Confirmations are slow at the departments of State, Commerce, Homeland Security, Defense, Transportation and Treasury when comparing the Biden administration to its predecessors, she said. While the Senate has been slow to process nominations for executive departments, it has moved quicker to confirm judicial nominees than it did under Trump.

“By far, the worst performance is at the State Department,” Tenpas said.

Republican senators, including Ted Cruz (Texas), have slow-walked dozens of State Department nominees, including those to ambassadorships and other senior-level posts, angering the White House.

Secretary of State Antony Blinken traveled to Africa this past week at a time when no ambassadors to African countries had been confirmed. Cruz’s decision to stall the nominations is part of an effort to push the administration to impose mandatory sanctions on a Russia gas pipeline.

“I think most people recognize we should have ambassadors serving in posts around the world,” White House press secretary Jen Psaki said Friday. “It is frustrating, it is unprecedented, and it does certainly hurt our national security.”

Instead of being able to quickly confirm these nominees by unanimous consent, the Senate must use up valuable floor time. Schumer has filed cloture on 119 nominations under the Biden administration, almost double the times cloture was filed on Trump nominees during the same period, according to statistics provided by Schumer’s office.

Schumer has criticized Republicans for “unprecedented obstruction” of Biden’s nominees and warned in a recent Nov. 14 Dear Colleague letter that he could keep the chamber in session longer to push through the nominees.

“President Biden deserves his full team to execute our goals at home and abroad,” Schumer wrote. “We will do what we need to do to get them confirmed, even if it means voting at inconvenient times.”

Stier argued that process needs to be reformed so that there are less positions subject to confirmation and noncontroversial nominees can move more quickly.

“It’s no question that the time to confirm has doubled since the Reagan administration, that the pace has consistently slowed down among modern presidents, but at the end of the day it’s always been slow,” Stier said.

Compounding the challenge, under the Federal Vacancies Reform Act, officials who have been serving in an acting capacity in positions for which there is no nominee could only serve in those roles until this past Tuesday.

The law, passed in 1998 during the Clinton years, was designed to incentivize administrations to nominate officials for open positions within 210 days over the course of an administration or 300 days into a new administration.

While Biden has nominated officials to serve in hundreds of positions, there are over 160 positions where he hasn’t named a nominee, according to a tracker from The Washington Post and the Partnership for Public Service.

The impact on government operations of the Vacancies Act deadline is not entirely clear.
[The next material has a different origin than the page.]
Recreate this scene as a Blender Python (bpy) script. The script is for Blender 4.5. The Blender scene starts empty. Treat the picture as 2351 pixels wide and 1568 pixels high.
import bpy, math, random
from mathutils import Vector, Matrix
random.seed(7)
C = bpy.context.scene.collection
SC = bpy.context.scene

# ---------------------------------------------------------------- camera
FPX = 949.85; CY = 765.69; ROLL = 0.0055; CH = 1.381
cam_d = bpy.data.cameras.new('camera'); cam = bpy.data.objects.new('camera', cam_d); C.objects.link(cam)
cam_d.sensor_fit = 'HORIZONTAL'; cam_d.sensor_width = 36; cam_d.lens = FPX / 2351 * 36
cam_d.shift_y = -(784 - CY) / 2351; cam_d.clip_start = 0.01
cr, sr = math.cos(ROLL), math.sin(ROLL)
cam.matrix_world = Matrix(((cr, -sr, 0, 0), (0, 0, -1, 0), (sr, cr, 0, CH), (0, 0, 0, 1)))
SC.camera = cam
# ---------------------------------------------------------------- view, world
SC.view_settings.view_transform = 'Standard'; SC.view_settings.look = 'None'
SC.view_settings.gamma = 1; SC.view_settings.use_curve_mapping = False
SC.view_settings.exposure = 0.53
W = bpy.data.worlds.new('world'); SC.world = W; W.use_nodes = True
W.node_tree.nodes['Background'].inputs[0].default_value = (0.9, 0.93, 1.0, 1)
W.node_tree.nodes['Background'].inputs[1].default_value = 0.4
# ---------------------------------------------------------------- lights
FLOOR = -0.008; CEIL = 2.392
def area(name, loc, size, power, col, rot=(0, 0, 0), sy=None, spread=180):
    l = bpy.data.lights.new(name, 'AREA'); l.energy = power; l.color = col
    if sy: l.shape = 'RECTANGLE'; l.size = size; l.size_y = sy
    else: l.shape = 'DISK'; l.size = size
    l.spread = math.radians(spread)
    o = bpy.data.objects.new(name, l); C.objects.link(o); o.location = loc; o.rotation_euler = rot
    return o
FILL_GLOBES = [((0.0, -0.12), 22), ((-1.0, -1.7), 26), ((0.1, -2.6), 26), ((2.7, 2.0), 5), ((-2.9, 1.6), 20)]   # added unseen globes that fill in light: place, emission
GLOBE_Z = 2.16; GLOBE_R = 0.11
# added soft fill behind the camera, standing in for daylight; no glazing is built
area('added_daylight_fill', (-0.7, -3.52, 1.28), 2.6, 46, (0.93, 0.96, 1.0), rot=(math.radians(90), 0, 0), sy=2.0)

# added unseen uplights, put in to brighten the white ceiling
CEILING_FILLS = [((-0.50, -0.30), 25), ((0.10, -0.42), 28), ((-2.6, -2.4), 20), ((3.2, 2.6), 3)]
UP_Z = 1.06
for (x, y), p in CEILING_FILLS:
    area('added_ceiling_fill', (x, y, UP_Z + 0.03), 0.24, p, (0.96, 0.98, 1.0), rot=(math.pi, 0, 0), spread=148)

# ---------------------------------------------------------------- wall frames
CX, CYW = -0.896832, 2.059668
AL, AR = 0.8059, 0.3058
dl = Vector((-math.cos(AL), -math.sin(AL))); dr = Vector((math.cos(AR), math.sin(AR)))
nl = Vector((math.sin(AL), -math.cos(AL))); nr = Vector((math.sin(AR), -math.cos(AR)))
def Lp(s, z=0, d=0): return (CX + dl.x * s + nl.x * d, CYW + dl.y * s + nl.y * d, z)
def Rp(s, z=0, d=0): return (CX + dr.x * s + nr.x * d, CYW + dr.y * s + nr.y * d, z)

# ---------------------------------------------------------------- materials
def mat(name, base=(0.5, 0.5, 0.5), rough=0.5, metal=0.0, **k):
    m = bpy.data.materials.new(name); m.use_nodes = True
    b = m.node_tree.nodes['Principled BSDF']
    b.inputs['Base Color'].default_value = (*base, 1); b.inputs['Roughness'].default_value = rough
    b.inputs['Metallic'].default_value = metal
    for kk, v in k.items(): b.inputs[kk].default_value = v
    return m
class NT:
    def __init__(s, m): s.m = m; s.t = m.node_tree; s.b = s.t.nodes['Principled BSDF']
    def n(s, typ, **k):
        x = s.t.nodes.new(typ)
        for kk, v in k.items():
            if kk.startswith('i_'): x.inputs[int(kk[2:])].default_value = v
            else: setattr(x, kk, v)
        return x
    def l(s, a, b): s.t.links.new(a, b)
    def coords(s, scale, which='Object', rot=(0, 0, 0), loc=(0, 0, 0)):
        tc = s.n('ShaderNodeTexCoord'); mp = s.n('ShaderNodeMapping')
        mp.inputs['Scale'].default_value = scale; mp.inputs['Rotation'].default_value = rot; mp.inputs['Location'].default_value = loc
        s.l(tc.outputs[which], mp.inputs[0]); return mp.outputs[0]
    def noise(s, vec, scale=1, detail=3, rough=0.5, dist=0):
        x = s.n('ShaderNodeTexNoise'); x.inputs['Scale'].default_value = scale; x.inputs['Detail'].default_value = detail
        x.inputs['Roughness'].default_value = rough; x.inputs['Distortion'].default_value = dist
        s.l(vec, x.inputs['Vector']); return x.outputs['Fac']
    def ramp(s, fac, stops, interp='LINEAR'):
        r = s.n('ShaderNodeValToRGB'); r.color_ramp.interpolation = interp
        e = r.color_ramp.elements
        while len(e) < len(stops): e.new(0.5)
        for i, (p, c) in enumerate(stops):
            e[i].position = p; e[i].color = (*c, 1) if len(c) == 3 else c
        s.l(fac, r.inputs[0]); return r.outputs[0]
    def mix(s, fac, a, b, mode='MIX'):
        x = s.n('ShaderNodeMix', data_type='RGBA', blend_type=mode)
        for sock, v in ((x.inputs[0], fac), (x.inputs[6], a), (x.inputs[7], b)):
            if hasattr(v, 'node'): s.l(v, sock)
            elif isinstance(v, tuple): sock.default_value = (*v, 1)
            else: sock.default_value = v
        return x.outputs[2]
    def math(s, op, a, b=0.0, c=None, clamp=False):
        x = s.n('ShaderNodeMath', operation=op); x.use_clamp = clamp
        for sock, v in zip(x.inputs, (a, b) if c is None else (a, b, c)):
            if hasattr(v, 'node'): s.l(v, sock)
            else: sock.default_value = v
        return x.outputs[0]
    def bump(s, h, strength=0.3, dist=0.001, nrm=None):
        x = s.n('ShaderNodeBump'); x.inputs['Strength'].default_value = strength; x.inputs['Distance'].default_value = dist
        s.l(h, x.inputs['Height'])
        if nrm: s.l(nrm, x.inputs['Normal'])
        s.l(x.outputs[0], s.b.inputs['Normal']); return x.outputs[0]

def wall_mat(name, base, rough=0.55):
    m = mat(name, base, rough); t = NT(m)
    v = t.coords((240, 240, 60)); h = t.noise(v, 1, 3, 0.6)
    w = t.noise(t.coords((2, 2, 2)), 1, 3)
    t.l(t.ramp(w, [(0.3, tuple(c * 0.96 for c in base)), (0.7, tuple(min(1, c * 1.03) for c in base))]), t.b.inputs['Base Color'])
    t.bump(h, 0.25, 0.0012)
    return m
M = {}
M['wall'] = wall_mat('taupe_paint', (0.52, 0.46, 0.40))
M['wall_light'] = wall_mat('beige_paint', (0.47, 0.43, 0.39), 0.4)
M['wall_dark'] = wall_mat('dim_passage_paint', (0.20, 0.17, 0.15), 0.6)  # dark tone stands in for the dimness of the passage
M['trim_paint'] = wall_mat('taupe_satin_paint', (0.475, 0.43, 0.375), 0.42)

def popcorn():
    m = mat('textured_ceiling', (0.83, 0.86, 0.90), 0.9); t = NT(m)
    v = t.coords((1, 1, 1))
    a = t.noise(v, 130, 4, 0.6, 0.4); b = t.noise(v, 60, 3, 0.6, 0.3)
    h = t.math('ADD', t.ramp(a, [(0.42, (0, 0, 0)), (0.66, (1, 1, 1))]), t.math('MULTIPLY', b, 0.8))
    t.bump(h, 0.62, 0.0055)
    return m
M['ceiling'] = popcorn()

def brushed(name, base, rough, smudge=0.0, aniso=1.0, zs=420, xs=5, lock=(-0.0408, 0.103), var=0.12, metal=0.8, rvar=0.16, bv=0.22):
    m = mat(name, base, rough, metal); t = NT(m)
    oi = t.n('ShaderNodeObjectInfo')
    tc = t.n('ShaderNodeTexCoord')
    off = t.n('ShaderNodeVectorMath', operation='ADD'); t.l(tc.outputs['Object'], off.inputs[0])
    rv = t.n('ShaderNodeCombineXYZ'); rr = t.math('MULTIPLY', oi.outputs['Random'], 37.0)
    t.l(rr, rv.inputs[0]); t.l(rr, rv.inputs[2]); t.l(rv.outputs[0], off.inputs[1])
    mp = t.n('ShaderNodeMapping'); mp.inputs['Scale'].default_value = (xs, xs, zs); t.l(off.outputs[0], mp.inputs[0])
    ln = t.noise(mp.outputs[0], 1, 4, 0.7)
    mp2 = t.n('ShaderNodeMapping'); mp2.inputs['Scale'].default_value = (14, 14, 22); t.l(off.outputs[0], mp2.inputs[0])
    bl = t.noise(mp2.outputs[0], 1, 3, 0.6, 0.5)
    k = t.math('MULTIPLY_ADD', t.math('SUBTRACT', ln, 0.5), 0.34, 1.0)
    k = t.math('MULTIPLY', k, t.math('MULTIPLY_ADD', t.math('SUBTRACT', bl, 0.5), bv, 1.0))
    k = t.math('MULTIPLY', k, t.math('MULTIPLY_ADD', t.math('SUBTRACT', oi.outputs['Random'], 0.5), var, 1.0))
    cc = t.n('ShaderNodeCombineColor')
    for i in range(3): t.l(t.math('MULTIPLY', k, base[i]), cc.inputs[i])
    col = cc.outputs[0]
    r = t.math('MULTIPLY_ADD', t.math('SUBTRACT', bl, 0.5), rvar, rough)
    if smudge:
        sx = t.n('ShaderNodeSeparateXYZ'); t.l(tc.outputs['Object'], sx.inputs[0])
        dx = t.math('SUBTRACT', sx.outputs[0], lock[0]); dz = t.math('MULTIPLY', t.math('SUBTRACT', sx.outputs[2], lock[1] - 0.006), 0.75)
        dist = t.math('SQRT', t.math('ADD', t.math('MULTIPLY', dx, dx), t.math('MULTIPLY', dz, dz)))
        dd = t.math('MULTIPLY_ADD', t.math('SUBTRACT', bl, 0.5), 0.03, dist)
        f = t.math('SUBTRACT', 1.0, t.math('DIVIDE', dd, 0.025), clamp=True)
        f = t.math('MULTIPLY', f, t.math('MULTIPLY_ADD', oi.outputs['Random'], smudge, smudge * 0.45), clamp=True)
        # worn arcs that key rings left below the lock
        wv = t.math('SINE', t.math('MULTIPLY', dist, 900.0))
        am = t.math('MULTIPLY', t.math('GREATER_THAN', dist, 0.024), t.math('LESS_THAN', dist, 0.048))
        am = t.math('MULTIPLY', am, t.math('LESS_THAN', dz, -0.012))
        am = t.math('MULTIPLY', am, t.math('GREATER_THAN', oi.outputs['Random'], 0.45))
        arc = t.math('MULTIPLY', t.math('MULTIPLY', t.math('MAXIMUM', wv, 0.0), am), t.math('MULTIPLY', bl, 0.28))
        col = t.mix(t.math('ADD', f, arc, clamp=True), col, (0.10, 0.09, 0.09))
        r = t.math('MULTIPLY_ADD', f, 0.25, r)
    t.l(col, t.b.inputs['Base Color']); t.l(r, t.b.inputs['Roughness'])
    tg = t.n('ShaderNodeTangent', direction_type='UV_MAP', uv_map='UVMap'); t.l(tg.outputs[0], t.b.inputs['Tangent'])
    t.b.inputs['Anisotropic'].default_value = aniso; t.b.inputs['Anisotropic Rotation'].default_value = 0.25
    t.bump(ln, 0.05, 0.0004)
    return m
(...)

In some cases, Stier said, administrations have played “verbal gymnastics” to rename people’s positions but allow them to essentially keep doing the job.
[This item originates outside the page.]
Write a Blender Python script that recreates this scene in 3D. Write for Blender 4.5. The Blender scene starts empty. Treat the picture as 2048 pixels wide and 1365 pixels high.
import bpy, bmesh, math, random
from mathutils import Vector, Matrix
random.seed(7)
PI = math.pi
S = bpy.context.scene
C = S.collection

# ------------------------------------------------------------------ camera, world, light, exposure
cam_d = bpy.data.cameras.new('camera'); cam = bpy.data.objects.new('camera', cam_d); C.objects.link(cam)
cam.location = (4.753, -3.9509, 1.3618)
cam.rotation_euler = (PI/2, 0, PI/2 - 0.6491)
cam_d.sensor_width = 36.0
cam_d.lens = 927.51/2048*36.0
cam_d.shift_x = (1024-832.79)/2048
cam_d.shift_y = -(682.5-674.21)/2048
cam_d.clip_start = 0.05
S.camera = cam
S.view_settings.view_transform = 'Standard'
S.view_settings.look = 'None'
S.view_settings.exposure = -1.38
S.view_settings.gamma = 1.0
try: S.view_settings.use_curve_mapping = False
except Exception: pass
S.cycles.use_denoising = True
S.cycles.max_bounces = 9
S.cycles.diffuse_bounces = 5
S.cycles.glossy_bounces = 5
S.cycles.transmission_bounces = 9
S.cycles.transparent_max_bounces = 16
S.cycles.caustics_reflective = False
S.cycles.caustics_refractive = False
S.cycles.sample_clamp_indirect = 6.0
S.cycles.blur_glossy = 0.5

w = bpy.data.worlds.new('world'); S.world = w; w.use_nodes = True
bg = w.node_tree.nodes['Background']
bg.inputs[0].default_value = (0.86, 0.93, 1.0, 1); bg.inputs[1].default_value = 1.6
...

“Each agency has gone position by position to ensure that wherever we don’t have Senate-confirmed leadership, we have appointed designated senior leaders who are prepared to perform the functions until we nominate and confirm senior officials,” White House deputy press secretary Chris Meagher said last week.

The Vacancies Reform Act does not apply to the Office of Management and Budget, where Shalanda Young has served as acting director since March without Biden naming a new nominee. Young is on maternity leave after giving birth to her daughter and Jason Miller, deputy director for management, has taken over temporarily.

“We are confident where we are and we’re getting a lot of stuff done,” Miller told reporters on a recent call when asked for an update on an OMB nomination.

Biden waited until almost the latest point to name a nominee to lead the Food and Drug Administration. His choice, Robert Califf, is expected to face a someone difficult process given opposition from Sen. Joe Manchin (D-W.Va.) and potentially other Democrats.

The Senate is facing a busy legislative sprint to the end of the year dominated by debate over Biden’s sweeping climate and social policy package after it passed the House.

Tenpas predicted there would be sustained pressure on the Senate to work through nominations going into next year, given the possibility the administration could start seeing turnover next year.